# WHAT THE TASK ASKS
Return verbatim everything from the first line through the line that contains "cam.dof.use_dof = True;", and stop there.

[Begin PROVIDED DATA]

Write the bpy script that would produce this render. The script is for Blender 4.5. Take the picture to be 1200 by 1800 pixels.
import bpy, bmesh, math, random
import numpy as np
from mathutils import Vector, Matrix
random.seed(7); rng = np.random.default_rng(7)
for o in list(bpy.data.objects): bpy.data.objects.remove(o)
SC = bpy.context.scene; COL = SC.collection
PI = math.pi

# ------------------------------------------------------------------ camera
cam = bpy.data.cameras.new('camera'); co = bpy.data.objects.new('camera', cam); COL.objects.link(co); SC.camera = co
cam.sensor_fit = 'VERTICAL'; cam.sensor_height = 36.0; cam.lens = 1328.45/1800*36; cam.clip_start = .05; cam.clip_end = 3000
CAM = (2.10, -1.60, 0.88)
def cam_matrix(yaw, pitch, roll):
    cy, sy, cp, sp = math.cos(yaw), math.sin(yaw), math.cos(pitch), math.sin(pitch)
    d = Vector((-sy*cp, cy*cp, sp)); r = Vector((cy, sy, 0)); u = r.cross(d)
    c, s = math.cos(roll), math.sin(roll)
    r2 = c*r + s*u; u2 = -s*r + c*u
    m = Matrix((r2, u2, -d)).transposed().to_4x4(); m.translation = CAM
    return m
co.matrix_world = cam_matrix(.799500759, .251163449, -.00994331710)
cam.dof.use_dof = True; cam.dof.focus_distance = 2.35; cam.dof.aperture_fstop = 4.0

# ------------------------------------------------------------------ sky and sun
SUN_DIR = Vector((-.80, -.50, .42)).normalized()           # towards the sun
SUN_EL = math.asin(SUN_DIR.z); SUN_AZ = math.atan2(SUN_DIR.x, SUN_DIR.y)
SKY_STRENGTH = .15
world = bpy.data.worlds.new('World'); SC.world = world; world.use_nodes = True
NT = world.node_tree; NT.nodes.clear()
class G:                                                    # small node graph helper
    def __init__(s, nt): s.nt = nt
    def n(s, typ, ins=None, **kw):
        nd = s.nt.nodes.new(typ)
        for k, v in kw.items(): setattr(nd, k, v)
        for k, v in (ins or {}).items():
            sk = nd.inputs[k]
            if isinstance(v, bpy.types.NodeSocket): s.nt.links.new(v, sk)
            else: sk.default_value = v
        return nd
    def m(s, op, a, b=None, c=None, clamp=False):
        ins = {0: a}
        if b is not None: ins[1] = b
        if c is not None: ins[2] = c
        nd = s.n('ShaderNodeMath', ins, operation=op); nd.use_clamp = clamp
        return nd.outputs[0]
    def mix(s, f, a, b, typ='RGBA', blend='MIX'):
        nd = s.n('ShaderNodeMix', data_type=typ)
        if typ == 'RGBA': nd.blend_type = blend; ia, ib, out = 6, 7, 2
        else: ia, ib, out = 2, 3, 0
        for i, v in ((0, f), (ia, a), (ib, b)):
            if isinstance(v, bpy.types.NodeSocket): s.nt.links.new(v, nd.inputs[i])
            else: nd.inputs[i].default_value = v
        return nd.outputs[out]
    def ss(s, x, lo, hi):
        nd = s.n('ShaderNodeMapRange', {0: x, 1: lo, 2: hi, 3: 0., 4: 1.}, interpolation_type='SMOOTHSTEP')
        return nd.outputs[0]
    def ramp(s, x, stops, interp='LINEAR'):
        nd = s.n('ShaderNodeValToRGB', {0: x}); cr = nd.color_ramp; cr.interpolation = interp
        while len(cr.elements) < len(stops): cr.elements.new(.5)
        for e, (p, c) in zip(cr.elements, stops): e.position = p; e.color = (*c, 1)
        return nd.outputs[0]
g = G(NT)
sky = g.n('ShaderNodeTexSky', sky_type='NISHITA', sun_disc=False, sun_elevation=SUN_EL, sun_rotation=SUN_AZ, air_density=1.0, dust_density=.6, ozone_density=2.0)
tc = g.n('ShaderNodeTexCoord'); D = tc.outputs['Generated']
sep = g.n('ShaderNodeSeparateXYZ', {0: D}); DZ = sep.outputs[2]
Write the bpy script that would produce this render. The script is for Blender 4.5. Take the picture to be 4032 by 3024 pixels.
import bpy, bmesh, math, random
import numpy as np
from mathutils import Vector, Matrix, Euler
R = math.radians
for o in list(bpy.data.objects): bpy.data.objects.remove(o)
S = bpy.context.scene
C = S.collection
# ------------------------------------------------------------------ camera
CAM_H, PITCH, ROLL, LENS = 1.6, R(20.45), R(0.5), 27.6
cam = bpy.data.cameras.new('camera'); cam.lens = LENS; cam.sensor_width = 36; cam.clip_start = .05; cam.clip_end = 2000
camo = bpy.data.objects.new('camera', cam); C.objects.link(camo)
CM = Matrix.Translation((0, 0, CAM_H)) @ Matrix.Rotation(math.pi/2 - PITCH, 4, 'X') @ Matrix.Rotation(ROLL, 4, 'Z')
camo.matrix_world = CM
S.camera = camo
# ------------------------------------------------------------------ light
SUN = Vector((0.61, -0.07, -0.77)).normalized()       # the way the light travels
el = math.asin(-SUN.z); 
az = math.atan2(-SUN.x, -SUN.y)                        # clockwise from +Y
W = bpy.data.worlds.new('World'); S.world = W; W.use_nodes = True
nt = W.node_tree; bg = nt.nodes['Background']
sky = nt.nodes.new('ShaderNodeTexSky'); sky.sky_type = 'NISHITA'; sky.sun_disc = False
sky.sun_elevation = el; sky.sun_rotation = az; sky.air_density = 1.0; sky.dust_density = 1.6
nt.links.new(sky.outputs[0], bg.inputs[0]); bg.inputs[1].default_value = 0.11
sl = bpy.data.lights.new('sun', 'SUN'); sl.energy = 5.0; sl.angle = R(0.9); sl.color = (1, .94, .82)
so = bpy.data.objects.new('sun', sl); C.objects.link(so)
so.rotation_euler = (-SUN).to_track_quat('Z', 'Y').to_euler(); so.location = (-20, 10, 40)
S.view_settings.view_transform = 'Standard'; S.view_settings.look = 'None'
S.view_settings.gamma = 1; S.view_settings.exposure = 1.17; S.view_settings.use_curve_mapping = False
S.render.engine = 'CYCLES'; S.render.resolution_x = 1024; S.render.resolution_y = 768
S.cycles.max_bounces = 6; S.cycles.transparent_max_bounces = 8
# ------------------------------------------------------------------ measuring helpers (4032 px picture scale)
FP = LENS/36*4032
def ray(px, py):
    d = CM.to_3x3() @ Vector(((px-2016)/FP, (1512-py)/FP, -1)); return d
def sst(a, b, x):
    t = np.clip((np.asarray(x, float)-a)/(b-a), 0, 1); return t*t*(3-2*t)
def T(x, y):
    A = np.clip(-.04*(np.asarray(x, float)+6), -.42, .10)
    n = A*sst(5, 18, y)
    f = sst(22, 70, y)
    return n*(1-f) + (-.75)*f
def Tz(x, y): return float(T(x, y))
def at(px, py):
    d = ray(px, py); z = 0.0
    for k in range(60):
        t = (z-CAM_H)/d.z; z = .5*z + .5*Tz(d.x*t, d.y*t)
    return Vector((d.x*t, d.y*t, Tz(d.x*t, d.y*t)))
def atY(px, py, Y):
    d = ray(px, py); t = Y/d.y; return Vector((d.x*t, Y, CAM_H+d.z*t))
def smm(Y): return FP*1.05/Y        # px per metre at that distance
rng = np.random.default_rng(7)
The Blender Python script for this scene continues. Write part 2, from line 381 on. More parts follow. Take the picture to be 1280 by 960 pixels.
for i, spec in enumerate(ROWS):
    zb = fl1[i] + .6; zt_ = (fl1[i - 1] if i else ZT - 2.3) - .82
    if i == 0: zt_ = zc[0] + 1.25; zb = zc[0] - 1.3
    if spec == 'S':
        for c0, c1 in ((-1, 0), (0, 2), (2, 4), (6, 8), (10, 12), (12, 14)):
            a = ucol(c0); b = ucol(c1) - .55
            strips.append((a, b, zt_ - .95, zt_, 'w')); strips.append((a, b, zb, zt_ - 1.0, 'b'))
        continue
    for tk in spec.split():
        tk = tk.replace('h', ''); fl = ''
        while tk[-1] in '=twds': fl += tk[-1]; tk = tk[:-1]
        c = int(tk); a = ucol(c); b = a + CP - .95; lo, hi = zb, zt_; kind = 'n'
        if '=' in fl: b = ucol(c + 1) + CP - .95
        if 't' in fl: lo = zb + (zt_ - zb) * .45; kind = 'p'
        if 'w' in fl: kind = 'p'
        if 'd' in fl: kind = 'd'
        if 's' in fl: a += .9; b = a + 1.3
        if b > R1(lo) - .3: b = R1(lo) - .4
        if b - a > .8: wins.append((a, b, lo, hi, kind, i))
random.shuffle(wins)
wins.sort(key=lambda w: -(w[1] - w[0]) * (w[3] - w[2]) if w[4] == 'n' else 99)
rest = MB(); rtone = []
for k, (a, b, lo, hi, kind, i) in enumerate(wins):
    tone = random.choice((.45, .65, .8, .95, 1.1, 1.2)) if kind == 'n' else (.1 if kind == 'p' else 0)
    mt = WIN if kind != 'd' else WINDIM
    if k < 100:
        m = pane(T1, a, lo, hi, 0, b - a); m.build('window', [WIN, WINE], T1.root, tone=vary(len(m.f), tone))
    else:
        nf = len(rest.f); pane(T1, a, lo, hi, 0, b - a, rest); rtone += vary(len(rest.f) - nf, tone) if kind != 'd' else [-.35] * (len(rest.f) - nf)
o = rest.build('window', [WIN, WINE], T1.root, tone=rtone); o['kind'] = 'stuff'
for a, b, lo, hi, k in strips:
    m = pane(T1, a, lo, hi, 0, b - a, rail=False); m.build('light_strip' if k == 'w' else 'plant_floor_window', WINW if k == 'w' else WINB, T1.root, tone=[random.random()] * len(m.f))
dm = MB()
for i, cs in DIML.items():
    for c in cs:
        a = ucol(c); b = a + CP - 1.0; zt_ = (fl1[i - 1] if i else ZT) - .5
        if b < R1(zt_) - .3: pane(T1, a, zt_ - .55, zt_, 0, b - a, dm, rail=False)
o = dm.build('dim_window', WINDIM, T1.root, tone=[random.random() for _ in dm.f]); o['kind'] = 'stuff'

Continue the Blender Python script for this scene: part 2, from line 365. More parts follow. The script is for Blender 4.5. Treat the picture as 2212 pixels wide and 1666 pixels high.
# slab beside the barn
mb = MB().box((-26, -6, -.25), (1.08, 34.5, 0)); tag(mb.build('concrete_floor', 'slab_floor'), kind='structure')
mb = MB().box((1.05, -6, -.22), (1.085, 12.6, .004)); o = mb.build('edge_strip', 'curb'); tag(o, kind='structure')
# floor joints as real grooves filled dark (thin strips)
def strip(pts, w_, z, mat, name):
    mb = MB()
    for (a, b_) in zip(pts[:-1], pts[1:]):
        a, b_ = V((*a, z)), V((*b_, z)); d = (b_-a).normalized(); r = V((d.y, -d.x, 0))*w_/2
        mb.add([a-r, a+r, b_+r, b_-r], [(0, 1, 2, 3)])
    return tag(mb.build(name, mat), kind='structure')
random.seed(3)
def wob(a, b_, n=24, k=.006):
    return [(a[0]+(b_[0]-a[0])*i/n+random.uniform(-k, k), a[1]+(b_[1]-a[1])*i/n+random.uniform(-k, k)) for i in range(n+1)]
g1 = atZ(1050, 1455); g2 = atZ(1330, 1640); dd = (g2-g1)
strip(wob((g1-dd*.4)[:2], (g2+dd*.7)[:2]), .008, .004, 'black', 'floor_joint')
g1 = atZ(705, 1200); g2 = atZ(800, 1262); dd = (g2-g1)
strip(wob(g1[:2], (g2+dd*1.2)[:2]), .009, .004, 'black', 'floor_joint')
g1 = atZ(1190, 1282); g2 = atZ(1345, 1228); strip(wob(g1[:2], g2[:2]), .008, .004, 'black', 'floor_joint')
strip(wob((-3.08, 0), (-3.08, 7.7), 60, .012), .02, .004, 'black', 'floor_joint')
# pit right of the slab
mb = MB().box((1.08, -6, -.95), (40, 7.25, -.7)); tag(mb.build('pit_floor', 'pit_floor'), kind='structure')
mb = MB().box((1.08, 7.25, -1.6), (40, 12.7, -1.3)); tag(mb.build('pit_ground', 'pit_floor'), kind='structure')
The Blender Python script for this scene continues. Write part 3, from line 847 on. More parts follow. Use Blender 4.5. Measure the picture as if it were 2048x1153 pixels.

[End PROVIDED DATA]

# SOLUTION TO THIS EXERCISE
Write the bpy script that would produce this render. The script is for Blender 4.5. Take the picture to be 1200 by 1800 pixels.
import bpy, bmesh, math, random
import numpy as np
from mathutils import Vector, Matrix
random.seed(7); rng = np.random.default_rng(7)
for o in list(bpy.data.objects): bpy.data.objects.remove(o)
SC = bpy.context.scene; COL = SC.collection
PI = math.pi

# ------------------------------------------------------------------ camera
cam = bpy.data.cameras.new('camera'); co = bpy.data.objects.new('camera', cam); COL.objects.link(co); SC.camera = co
cam.sensor_fit = 'VERTICAL'; cam.sensor_height = 36.0; cam.lens = 1328.45/1800*36; cam.clip_start = .05; cam.clip_end = 3000
CAM = (2.10, -1.60, 0.88)
def cam_matrix(yaw, pitch, roll):
    cy, sy, cp, sp = math.cos(yaw), math.sin(yaw), math.cos(pitch), math.sin(pitch)
    d = Vector((-sy*cp, cy*cp, sp)); r = Vector((cy, sy, 0)); u = r.cross(d)
    c, s = math.cos(roll), math.sin(roll)
    r2 = c*r + s*u; u2 = -s*r + c*u
    m = Matrix((r2, u2, -d)).transposed().to_4x4(); m.translation = CAM
    return m
co.matrix_world = cam_matrix(.799500759, .251163449, -.00994331710)
cam.dof.use_dof = True; cam.dof.focus_distance = 2.35; cam.dof.aperture_fstop = 4.0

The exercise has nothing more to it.